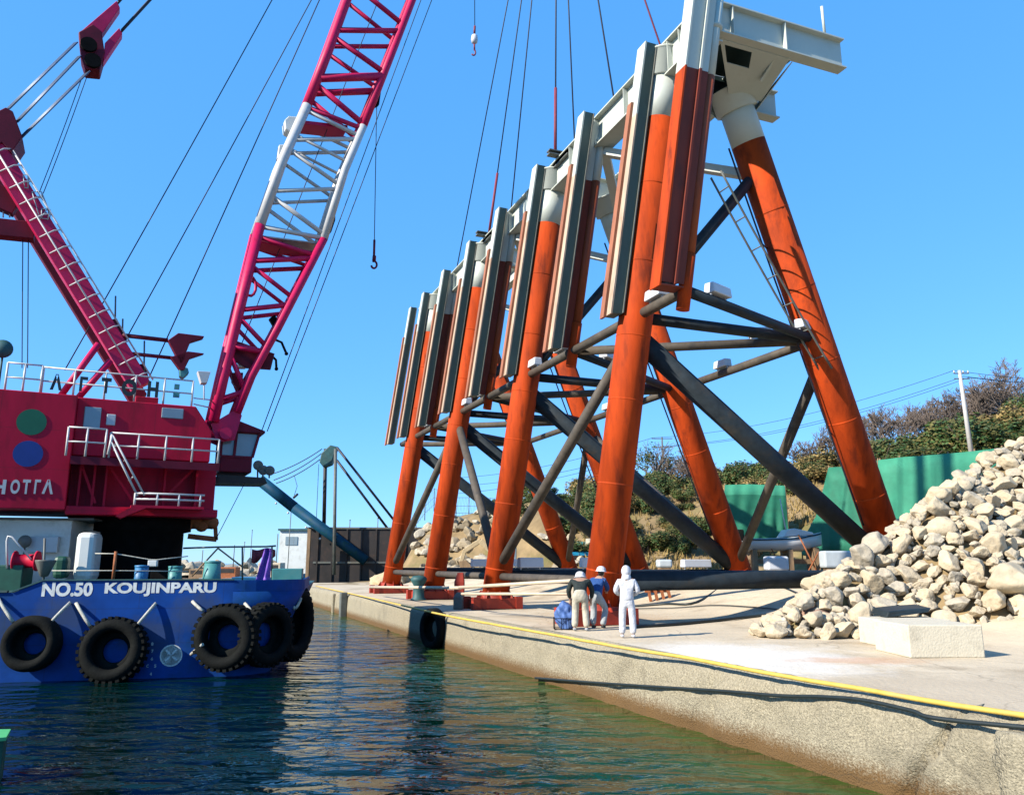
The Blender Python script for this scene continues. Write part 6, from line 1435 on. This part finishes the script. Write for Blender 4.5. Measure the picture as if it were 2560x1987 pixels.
    mb = MB(); mb.obox(V((p0.x, 108, -1.4)), V((p1.x - p0.x, 0, 0)), V((0, 5, 0)), Z * (zt + 1.4)); mb.build('wall', 'shade', t); mb = MB(); mb.obox(V((p0.x - .2, 107.7, zt)), V((p1.x - p0.x + .4, 0, 0)), V((0, 5.6, 0)), Z * .25); mb.build('roof', 'deckgreen', t)
    mb = MB(); mb.obox(V((p0.x + .8, 107.92, zt - 1.9)), V((1.6, 0, 0)), V((0, .07, 0)), Z * 1.1); mb.build('window', 'glass', t)
    for x, y0, y1, Yp in ((720, 1256, 1400, 100), (625, 1325, 1400, 120), (608, 1355, 1400, 122), (873, 1300, 1325, 96), (943, 1295, 1325, 96)):
        mb = MB(); b = D(x, y1, Yp); tp_ = D(x + 1, y0, Yp); b.z = -1.3 if x < 760 else 0; mb.tube(b, V((b.x + .05, b.y, tp_.z)), .05, n=6); mb.ball(V((b.x + .05, b.y, tp_.z)), .09, 8); tag(mb.build('thin_mast', 'steelg', None, origin=b), {720: 'tallest pale thin mast standing before the green roofed shed', 625: 'thin mast above the breakwater under the sky, right one of two', 608: 'thin mast above the breakwater under the sky, left one of two', 873: 'short lamp post above the dark work barge, left one', 943: 'short lamp post above the dark work barge, right one'}[x], 'mast')
    # light green boat corner at the lower left
    p = D(-40, 1850, 12.5); t = thing('green_skiff', V((p.x, p.y, -1.3)), 'corner of a bright green boat cut by the left edge of the picture', 'boat')
    c1 = D(10, 1850, 12.5); mb = MB(); mb.prism([V((c1.x, c1.y, -1.6)), V((c1.x - .25, c1.y + .5, -1.6)), V((c1.x - 3.2, c1.y + .3, -1.6)), V((c1.x - 3.2, c1.y - .9, -1.6)), V((c1.x - 1.0, c1.y - .6, -1.6))], Z * (c1.z + 1.6)); mb.build('hull', 'dkgreen', t)
    mb = MB(); mb.prism([V((c1.x + .04, c1.y - .02, c1.z)), V((c1.x - .25, c1.y + .56, c1.z)), V((c1.x - 3.2, c1.y + .36, c1.z)), V((c1.x - 3.2, c1.y - .96, c1.z)), V((c1.x - 1.0, c1.y - .66, c1.z))], Z * .05); mb.build('deck', 'greenb', t)
backdrop()
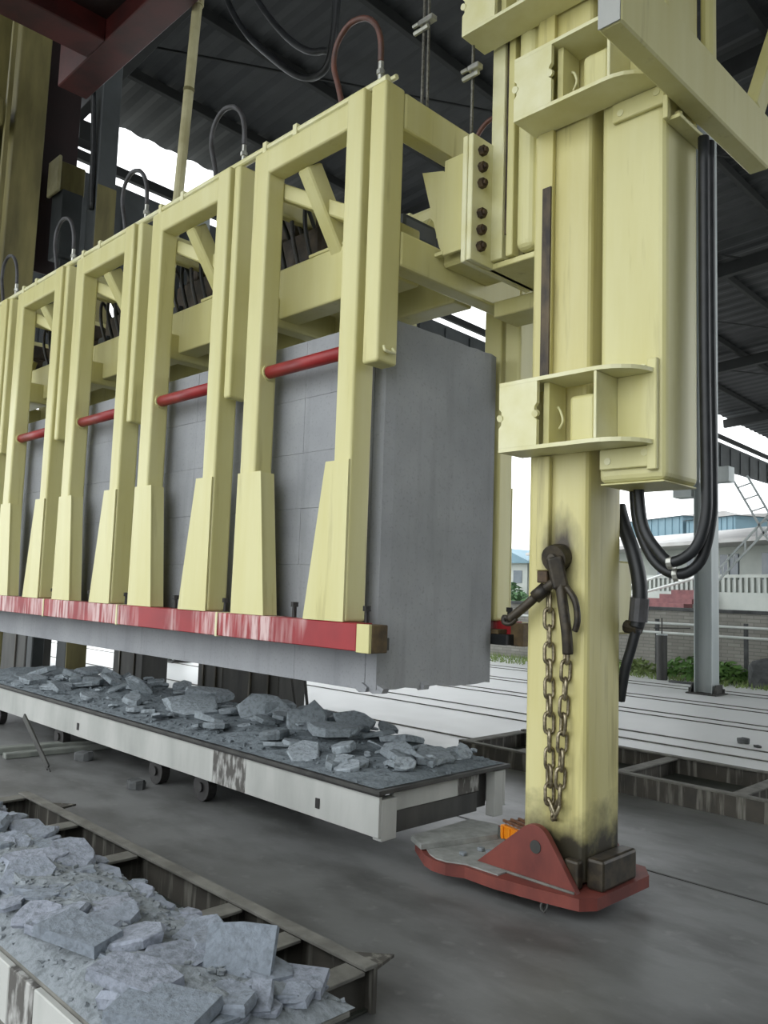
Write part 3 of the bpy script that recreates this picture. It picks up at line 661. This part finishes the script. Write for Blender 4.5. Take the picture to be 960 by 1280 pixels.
# ---- rear transfer car with rubble
t = thing('rear_transfer_car', (-2.7, 0.5, 0), 'white sided transfer car under the hanging block, covered in rubble', 'transfer car')
box('deck_plate', -5.9, 0.06, -0.02, 1.02, 0.355, 0.375, 'darksteel', t, 0.003)
for x0, x1, m in ((-5.9, -1.375, 'white'), (-1.373, -1.045, 'stained'), (-1.043, 0.04, 'white')):
    box('side_plate', x0, x1, 0.0, 0.02, 0.15, 0.345, m, t, 0.002)
box('edge_strip', -5.9, 0.05, -0.012, 0.03, 0.345, 0.355, 'blackstud', t, 0)
for x0, x1 in ((-0.42, -0.34), (-3.2, -3.02)): box('drain_slot', x0, x0+0.03, -0.006, -0.0005, 0.20, 0.25, 'blackstud', t, 0)
box('corner_post', -0.02, 0.041, 0.0205, 0.125, 0.13, 0.325, 'white', t, 0.003)
box('corner_post', -0.02, 0.041, 0.90, 0.979, 0.10, 0.345, 'white', t, 0.003)
box('end_board', -0.02, 0.012, 0.127, 0.62, 0.25, 0.352, 'white', t, 0.003)
box('end_board', -0.02, 0.011, 0.621, 0.80, 0.25, 0.352, 'stained', t, 0.003)
box('end_board', -0.05, -0.02, 0.801, 0.899, 0.15, 0.352, 'blackstud', t, 0.003)
box('end_beam', -0.06, 0.0, 0.127, 0.80, 0.14, 0.249, 'darksteel', t, 0.004)
box('side_plate', -5.9, 0.04, 0.98, 1.0, 0.15, 0.345, 'white', t, 0.002)
for x in (-0.6, -2.0, -3.4, -4.8): box('under_beam', x-0.05, x+0.05, 0.03, 0.97, 0.16, 0.34, 'darksteel', t, 0.003)
for x in (-1.55, -2.1, -3.6, -4.9):
    for y in (0.07, 0.88):
        wh = cyl('wheel', (x, y-0.03, 0.085), (x, y+0.03, 0.085), 0.085, 'blackstud', t, 18)
        cyl('wheel_hub', (x, y-0.045, 0.085), (x, y-0.031, 0.085), 0.03, 'blackstud', wh, 10)
        box('axle_box', x-0.05, x+0.05, y-0.02, y+0.02, 0.12, 0.30, 'darksteel', t, 0.004)
def hrear(x, y):
    h = 0.055+0.07*math.exp(-((x+1.25)/0.5)**2)+0.06*math.exp(-((x+3.2)/1.2)**2)
    return h*(0.35+0.65*min(1, max(0, y)/0.45))
v, fc = heap('x', -5.85, 0.03, 0.0, 1.0, 0.376, lambda x, y: 0.5*hrear(x, y), 'dust_far'); cv, cf = crumbs(-4.9, 0.02, 0.01, 0.98, 0.376, lambda x, y: 0.5*hrear(x, y), 900, 0.005, 0.016)
V, Fc = join((v, fc), (cv, cf)); o = mk('rubble_dust', V, Fc, 'dust_far'); tag(o, 'grey crumbs and dust covering the rear transfer car deck', 'rubble dust'); o['kind'] = 'stuff'
rg = 'rubble on the rear car'
for i in range(138):
    x = -4.9*(random.random()**1.2)-0.06; y = random.uniform(0.03, 0.95); s = random.choice((0.10, 0.13, 0.17, 0.22, 0.27, 0.33))*random.uniform(0.85, 1.15)*(0.7 if x > -0.5 else 1.0)
    x = min(x, -0.06-s*0.35); y = min(max(y, 0.03+s*0.40), 0.97-s*0.42)
    z = 0.378+hrear(x, y)*random.uniform(0.45, 1.0)-s*0.01
    lb = ('large' if s > 0.24 else 'medium' if s > 0.13 else 'small')+' grey broken slab '+('along the front edge' if y < 0.33 else 'in the middle' if y < 0.66 else 'at the back')+' of the far heap, '+('left part' if x < -2.4 else 'centre' if x < -1.0 else 'right part')
    stone('stone_far', x, y, z, s, (random.gauss(0.10, 0.2), random.gauss(0, 0.2), random.uniform(0, 6.28)), lb, rg)
stone('stone_far', -1.15, 0.55, 0.47, (0.30, 0.34, 0.2), (1.1, 0.2, 0.9), 'rounded pale slab standing upright near the middle of the far heap', rg, 3)
stone('stone_far', -1.65, 0.58, 0.46, (0.42, 0.40, 0.3), (0.9, 0.15, 0.5), 'large tilted slab left of the upright one on the far heap', rg, 5)
stone('stone_far', -0.98, 0.78, 0.48, (0.32, 0.3, 0.35), (0.7, 0.1, 0.7), 'dark slab leaning behind the upright one on the far heap', rg, 8)
stone('stone_far', -2.15, 0.34, 0.45, (0.52, 0.36, 0.3), (0.25, 0.1, 0.3), 'broad flat slab left of centre on the far heap', rg, 1)

# ---- near ladder frame and tray with rubble
def ladder(name, x0, x1, y0, y1, h, label, crosses):
    t = thing(name, ((x0+x1)/2, (y0+y1)/2, 0), label, 'steel frame')
    for y in (y0, y1):
        s = 1 if y == y0 else -1
        ra = box('rail', x0, x1, min(y, y+s*0.018), max(y, y+s*0.018), 0, h, 'frame', t, 0.002)
        box('rail_flange', x0, x1, min(y, y+s*0.055), max(y, y+s*0.055), h, h+0.012, 'dusthighlight', ra, 0.002)
    for x in crosses:
        c = box('cross_member', x-0.008, x+0.008, y0+0.019, y1-0.019, 0.0, h-0.012, 'frame', t, 0)
        box('cross_flange', x-0.045, x+0.045, y0+0.056, y1-0.056, h-0.011, h+0.001, 'dusthighlight', c, 0.002)
    box('bottom_sheet', x0+0.02, x1-0.02, y0+0.02, y1-0.02, 0.004, 0.012, 'pitfloor', t, 0)
    return t
t = ladder('near_ladder_frame', -1.80, 0.97, -1.92, -0.915, 0.14, 'dark open steel ladder frame on the floor beneath the near rubble tray', (-1.75, -1.1, -0.51, 0.27, 0.61, 0.925))
for x in (-1.58, 0.80): prism('lug_plate', [(x, -0.914), (x+0.16, -0.914), (x+0.13, -0.80)], 2, 0.125, 0.135, 'frame', t)
t = thing('near_rubble_tray', (0, -1.63, 0.14), 'white sided tray in the bottom left corner heaped with broken slabs', 'transfer car')
box('deck_plate', -1.78, 1.36, -1.90, -1.40, 0.292, 0.307, 'dusthighlight', t, 0.003)
for x0, x1, m in ((-1.78, 0.58, 'white'), (0.582, 0.74, 'stained'), (0.742, 1.36, 'white')):
    box('side_plate', x0, x1, -1.92, -1.90, 0.15, 0.30, m, t, 0.003)
box('end_plate', 1.34, 1.358, -1.90, -1.41, 0.16, 0.291, 'darksteel', t, 0.002)
for x in (-1.7, -0.9, -0.1, 0.7):
    box('bearer', x-0.04, x+0.04, -1.89, -1.42, 0.155, 0.291, 'darksteel', t, 0.003)
for x in (1.06, 1.31):
    for y in (-1.84, -1.47): box('support_leg', x-0.03, x+0.03, y-0.03, y+0.03, 0.0, 0.291, 'darksteel', t, 0.003)
def hnear(x, y):
    return 0.035+0.045*math.exp(-((y+1.70)/0.20)**2)+0.012*math.sin(3.1*x+1)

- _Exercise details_
Scan the lines for the string "finishes". Pick out every line that has it.

- _Response to the task_
The Blender Python script for this scene continues. Write part 6, from line 1435 on. This part finishes the script. Write for Blender 4.5. Measure the picture as if it were 2560x1987 pixels.
Write part 3 of the bpy script that recreates this picture. It picks up at line 661. This part finishes the script. Write for Blender 4.5. Take the picture to be 960 by 1280 pixels.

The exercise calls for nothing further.